Wednesday, July 8, 2015

The Meter Is Still Ticking, the Fuse Is Still Lit

So far as finding a publisher home for The Hundred Novels You Must Read Before You Write Your Own, you are in that fabled catbird seat at the moment, with two places playing tug-of-war and your agent telling you not to rule out a third.

But worst-case scenarios have been known to play out before, certainly within the parameters of your life.  Nevertheless, or even so, the worst-case scenario for this project has already come to pass.  The meter is still ticking, the fuse is still lit.  In that space between seeming inevitability in the next month or so, there is still the possibility for a comical puff, wanting to be an explosion.  The project, for one reason or another, can become another pile of pages in the piles of pages all over your studio.

Nevertheless, the worst-case scenario results now seem to reside in your discovering as you add sample entries for the proposal, now gone on to over fifty pages, how you are drawn to voice-heavy narrative and a story shape well away from an intricate plot.  

You can admire voice, characterization, narrative, and plot in James M. Cain's mesmerizing The Postman Always Rings Twice, but you could never write the way Cain does. Your tastes run toward quirky, flawed characters, working to overcome any or all of these:  physical anomalies, psychological mood swings, and some trait such as anger, addiction, or even timidity to be managed. These qualities you cite in your tastes are resident in Cain's work, but his characters are driven by other triggering devices.

You favor event-driven narratives rather than the intricacies of such master plotters as Harlan Coben and Lee Child, although you are not ready to find fault with either of these.  And as for narrative voice, you want the sound of James Lee Burke, who's narrative voice is reminiscent of a cow who wandered too close to barbed wire and is now paying the price for her negligence.

How easy it seers to make these observations with a list of one hundred novels at easy reach, with your growing sense of how to write five- or six-hundred-word essays about each, with a focus on the techniques that caught your eye and heart.  Seems.  Until you find yourself, transported back to the age of first discovery, which means opening paragraphs at least which border closer to naive narrator, one who feels the blast of emotional heat but is deprived, as he was at first blush of contact, with a more nuanced insight.  
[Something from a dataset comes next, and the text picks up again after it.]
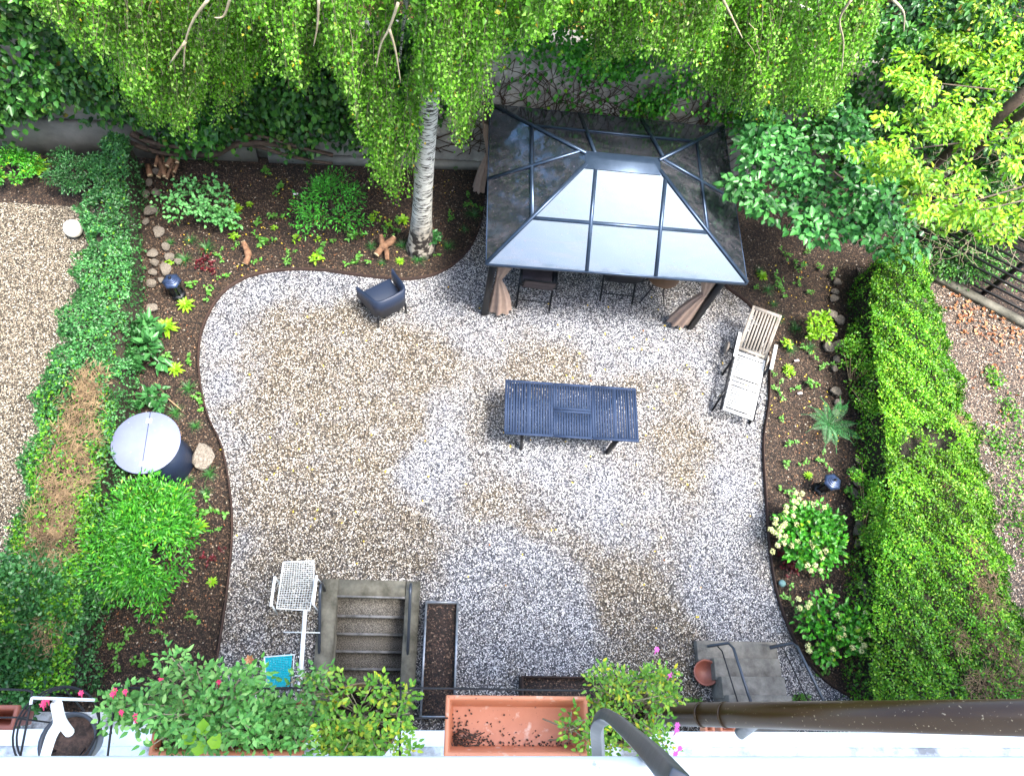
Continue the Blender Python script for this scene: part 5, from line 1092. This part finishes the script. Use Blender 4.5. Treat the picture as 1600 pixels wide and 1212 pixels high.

Once or twice, there's no problem with the approach of full admiration, going in to the process where you saw more magic in each word, the alchemy of the professional writer, the man or woman who had to learn about word choices the same way a ballerina has to learn about movement and gesture through the purposeful identification of each muscle in each gesture.  

The cliche of the ballet master or choreographer, wandering about with a riding crop and gruff, Germanic or nasal Russian accent seems a parody of SM porn literature.  In reality, these individuals are using their riding crops or batons not to inflict pain but to give the dancer the best kind of direct identification, as in, "This muscle right here."  Writers know such individuals as editors.

The job of the choreographer or ballet master has the same relationship to the dancer as the editor has to the writer.  Scratching out the unnecessary adverb is not meant to inflict pain, rather it is meant to demonstrate how well the narrative works without the unnecessary flourish.  

What pleasure, then, to look through these titles and then the accounts of your early meetings with them, followed by your revisit, this time with more of an ability to look under the surface, to see connecting links, to see how basic most of your responses of pleasure, pain, exultation, humiliation, frustration, and unbridled optimism are not stand-along single emotions, instead a complex braid of supporting and conflicting emotions.

Meeting your younger self in the opening sentences and paragraphs of these essays is a vivid reminder that you may have on some level been able to understand the complexities of these emotions, but you needed somehow to acquire the experiences by which you could understand their braided complexity.